Carolyn McCall, chief executive of GMG until she recently departed for easyJet, declared that "our financial position is secure". Is it? It is certainly not parlous, though the company lost £171m in the year to March. It has some £250m available to it in the shape of an investment fund and cash. Apart from its share in Trader Media Group, far from worthless despite the write-down, it also has a 29.54 per cent stake in Emap, a publisher of trade magazines, though GMG also recently wrote this down by £96m, a third of its original investment.
Guardian Media Group's investments have plainly not been going entirely swimmingly. As recently as 2007, it owned all of Trader Media Group, then valued at around £1bn. With the benefit of hindsight, GMG should have sold its entire stake in the company instead of keeping half and making investments elsewhere that have not always been inspired. Rather amusingly, given the high-minded character of The Guardian, GMG's partner in Trader Media and Emap has been Apax, a red-in-tooth-and-claw private equity group.
Though GMG is very far from the edge, it may not have sufficient resources to prop up its heavily loss-making national newspaper operation ad infinitum. The Guardian, Observer and guardian.co.uk are probably still losing around £30m a year, and it is difficult to see how even with the slight uplift in advertising revenue (up 13 per cent in the last three months year-on-year at the Mail titles) these losses can be much reduced without further cutbacks.
Some 200 posts were got rid of in the year to last March. But the newspapers still employ more than 600 journalists, roughly the same as The Times (heavily loss-making) and the Daily Telegraph (nicely profitable), both of which have significantly bigger circulations. With the outlook for the newspaper publishing industry remaining bleak, it would be foolhardy to continue to behave as though GMG's resources can absorb losses on this scale for ever.
Yet I sense that senior executives on The Guardian – and members of the Scott Trust, which owns GMG – are in a sort of denial. The newspapers occupy fancy new offices in King's Cross which are far too grand for their station in life. The Guardian reportedly fielded 19 journalists at the Labour Party conference in Manchester. Some of the paper's executives appear to believe that The Guardian is a sort of British version of The Washington Post in its heyday, whereas, like all newspapers, it has been steadily shedding sales without making money out of its large digital investment.
Maybe GMG will be able to bankroll its national papers for ever. Personally, I wouldn't count on it, especially if more of its investments go wrong. The trouble is that there seems to be no one in the Scott Trust or Guardian Media Group or on the papers themselves able or prepared to stand up and say what is blindingly obvious to everyone else in Fleet Street – that these newspapers are continuing to live dangerously beyond their means.
Good on the Beeb's strike-busting presenters
When BBC staff including journalists went on strike over job cuts in 2005, several well-known presenters declined to cross the picket line.

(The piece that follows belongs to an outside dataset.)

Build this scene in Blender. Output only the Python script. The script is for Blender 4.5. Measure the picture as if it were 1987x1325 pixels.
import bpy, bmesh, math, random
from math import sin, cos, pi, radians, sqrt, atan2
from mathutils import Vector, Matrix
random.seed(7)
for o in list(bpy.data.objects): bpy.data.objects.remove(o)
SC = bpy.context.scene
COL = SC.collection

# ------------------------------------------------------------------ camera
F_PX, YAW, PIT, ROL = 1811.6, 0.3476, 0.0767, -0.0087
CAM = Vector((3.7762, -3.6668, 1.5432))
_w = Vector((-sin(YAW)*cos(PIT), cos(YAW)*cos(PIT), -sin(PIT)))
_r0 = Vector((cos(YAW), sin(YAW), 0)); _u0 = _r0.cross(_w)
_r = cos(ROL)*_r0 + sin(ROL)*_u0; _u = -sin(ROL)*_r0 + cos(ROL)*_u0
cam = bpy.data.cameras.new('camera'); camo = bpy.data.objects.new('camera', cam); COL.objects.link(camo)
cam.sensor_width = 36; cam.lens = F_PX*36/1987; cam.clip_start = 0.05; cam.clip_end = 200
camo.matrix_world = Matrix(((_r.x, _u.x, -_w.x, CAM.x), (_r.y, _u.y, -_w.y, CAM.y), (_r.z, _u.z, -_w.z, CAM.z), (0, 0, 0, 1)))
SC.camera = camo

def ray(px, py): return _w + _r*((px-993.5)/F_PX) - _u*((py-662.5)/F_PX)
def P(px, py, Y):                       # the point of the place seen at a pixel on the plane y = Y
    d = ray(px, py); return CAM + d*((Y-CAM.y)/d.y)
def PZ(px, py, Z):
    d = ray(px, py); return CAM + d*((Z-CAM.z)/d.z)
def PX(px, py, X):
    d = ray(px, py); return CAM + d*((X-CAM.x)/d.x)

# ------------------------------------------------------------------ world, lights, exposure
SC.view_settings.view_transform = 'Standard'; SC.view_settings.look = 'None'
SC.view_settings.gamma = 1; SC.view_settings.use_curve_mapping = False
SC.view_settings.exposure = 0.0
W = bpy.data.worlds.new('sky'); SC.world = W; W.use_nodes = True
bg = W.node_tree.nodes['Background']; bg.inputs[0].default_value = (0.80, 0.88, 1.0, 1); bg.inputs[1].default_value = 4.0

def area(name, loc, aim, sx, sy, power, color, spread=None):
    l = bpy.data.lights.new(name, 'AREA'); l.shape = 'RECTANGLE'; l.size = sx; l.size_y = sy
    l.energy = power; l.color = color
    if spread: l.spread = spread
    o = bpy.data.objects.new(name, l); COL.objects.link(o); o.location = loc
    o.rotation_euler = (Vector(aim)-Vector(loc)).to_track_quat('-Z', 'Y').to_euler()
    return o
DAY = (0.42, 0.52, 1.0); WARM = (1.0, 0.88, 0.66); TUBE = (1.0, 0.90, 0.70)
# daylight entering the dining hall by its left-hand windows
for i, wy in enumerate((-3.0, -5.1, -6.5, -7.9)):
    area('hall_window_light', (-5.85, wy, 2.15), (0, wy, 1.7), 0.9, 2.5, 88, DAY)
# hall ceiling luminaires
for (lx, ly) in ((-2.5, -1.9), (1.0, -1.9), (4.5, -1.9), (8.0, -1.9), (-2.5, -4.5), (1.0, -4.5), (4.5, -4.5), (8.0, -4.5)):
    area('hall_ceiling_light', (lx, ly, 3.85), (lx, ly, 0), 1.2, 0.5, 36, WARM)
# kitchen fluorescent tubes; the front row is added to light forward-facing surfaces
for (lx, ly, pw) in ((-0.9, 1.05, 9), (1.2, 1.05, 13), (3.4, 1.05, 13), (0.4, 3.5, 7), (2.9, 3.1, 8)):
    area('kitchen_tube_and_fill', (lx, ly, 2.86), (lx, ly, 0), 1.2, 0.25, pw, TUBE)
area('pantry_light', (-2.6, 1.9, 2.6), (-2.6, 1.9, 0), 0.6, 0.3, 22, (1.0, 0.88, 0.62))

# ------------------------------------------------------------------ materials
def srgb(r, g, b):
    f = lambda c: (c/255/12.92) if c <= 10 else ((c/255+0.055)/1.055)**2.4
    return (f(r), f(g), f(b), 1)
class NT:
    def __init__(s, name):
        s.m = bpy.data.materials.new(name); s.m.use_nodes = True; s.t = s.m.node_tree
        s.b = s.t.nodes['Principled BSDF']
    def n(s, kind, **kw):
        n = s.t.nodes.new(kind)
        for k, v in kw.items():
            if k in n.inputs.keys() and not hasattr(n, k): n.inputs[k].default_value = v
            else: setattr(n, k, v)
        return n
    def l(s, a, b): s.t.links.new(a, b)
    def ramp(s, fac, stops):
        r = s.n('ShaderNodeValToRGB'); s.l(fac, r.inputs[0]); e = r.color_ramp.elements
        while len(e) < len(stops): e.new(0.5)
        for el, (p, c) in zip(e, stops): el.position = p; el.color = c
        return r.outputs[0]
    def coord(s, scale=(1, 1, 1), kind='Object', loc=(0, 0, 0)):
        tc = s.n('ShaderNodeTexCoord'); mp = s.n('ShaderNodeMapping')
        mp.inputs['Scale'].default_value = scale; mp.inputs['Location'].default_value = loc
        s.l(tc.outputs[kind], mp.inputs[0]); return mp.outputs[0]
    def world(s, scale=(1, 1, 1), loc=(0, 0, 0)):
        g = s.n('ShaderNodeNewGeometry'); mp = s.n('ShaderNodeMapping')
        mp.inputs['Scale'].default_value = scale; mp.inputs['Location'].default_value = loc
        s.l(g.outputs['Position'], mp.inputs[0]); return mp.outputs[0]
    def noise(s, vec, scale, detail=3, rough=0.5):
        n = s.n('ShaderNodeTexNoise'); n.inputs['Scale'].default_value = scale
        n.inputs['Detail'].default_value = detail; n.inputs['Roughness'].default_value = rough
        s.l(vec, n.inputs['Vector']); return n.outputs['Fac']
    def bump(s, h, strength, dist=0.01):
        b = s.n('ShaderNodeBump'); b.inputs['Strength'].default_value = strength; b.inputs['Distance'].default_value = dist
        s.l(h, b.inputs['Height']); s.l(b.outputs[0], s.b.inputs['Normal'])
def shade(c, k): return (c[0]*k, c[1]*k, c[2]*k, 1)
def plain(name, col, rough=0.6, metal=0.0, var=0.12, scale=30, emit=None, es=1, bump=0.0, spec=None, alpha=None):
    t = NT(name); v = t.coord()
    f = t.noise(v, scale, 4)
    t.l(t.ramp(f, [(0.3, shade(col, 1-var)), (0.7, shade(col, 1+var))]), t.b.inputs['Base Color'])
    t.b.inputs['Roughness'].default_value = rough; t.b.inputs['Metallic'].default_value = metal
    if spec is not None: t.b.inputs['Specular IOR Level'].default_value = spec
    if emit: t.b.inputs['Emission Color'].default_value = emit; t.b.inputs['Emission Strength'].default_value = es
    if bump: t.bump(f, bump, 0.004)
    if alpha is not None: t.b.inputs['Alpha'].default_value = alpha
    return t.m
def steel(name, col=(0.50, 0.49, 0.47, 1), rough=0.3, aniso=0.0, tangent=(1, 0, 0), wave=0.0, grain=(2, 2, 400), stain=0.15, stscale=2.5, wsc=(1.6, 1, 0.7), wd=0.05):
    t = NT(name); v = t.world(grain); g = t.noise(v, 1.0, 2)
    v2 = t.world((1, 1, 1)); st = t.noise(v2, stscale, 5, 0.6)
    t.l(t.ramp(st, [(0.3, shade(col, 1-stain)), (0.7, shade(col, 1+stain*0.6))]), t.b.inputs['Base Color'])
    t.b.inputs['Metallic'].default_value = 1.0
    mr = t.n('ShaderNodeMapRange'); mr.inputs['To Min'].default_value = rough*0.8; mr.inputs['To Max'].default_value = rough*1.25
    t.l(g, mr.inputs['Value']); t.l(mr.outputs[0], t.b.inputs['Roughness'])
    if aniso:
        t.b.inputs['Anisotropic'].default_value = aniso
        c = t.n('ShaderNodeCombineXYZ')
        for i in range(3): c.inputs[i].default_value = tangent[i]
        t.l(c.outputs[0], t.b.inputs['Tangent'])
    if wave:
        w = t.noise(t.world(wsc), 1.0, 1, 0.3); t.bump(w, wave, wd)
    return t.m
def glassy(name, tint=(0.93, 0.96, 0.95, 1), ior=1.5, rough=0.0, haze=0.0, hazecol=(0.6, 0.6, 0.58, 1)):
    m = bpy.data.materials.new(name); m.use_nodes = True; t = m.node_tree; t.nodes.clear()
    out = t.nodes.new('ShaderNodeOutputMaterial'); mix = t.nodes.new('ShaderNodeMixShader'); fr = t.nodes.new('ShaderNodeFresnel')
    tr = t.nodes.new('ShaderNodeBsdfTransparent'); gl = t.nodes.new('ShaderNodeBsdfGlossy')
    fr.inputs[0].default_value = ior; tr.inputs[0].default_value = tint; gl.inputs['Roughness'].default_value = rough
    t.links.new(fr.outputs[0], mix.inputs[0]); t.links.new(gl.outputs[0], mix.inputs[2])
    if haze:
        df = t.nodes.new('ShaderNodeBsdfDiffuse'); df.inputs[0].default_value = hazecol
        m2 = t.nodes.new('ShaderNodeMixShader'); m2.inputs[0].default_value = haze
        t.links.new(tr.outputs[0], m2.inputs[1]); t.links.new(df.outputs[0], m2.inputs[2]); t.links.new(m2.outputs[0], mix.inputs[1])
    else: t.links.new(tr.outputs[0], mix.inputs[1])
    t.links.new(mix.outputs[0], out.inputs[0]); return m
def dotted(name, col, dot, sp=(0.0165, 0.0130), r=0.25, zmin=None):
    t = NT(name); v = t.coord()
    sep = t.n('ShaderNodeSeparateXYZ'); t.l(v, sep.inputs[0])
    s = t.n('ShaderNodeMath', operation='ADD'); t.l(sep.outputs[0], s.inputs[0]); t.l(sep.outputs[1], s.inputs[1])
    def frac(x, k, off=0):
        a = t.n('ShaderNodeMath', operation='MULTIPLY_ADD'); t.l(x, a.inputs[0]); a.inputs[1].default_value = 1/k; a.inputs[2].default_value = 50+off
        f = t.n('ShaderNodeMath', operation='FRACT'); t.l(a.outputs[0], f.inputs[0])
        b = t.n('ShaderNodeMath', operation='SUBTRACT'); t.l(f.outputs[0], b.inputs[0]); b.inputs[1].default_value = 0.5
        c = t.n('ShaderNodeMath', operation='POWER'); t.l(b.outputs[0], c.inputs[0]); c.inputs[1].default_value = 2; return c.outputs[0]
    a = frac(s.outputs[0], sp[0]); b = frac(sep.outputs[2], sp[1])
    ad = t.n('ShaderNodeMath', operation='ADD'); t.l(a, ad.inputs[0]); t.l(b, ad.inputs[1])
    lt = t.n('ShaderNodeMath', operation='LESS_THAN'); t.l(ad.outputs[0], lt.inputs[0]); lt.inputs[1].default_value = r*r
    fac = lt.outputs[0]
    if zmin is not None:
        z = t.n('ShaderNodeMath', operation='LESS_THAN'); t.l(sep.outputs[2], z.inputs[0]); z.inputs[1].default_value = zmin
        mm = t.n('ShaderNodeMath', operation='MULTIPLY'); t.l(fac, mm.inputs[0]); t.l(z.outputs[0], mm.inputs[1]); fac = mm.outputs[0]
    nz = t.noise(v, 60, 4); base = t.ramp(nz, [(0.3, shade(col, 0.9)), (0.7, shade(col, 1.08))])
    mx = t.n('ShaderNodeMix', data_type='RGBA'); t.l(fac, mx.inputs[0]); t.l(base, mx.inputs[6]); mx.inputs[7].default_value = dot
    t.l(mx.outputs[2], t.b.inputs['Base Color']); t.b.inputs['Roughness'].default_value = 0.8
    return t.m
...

Times have changed. A strike planned for tomorrow and Wednesday, which would have blacked out much of the Tory Party conference, has been called off after 36 presenters, including Jeremy Paxman, Nick Robinson and Emily Maitlis, wrote a letter in which they claimed that a strike would look "unduly partisan".
Of course, it may be that an improved offer on pensions from the BBC's management, rather than the letter, persuaded unions to call off their strike. Nonetheless, the presenters should be congratulated for taking a stand. It would have looked partisan for BBC staff to have picked on the Tory conference rather than the Labour or Lib Dem ones. Unions are still threatening a strike on 19 and 20 October which would disrupt coverage of George Osborne's spending review. If there is no deal before then, the presenters may have to take a stand again.
More injunctions to shield the famous and wealthy
Two more secret injunctions have been handed down. The first involves a fabulously wealthy married man who is a well-known public figure. He has won a gagging order to prevent details of an affair being made public because he says it would distress his family. A second case concerns a television star, who has obtained an order preventing his ex-wife publishing an account of their relationship, which includes an allegation that they had an affair after he remarried.
I know the names of the two gentlemen, but am not allowed to tell you. Would it be in the public interest for their names to be known? That is a judgement you cannot make without knowing the facts. Judges have decided for you. In the second case I would have thought that the television star's new wife might like to be put in the picture.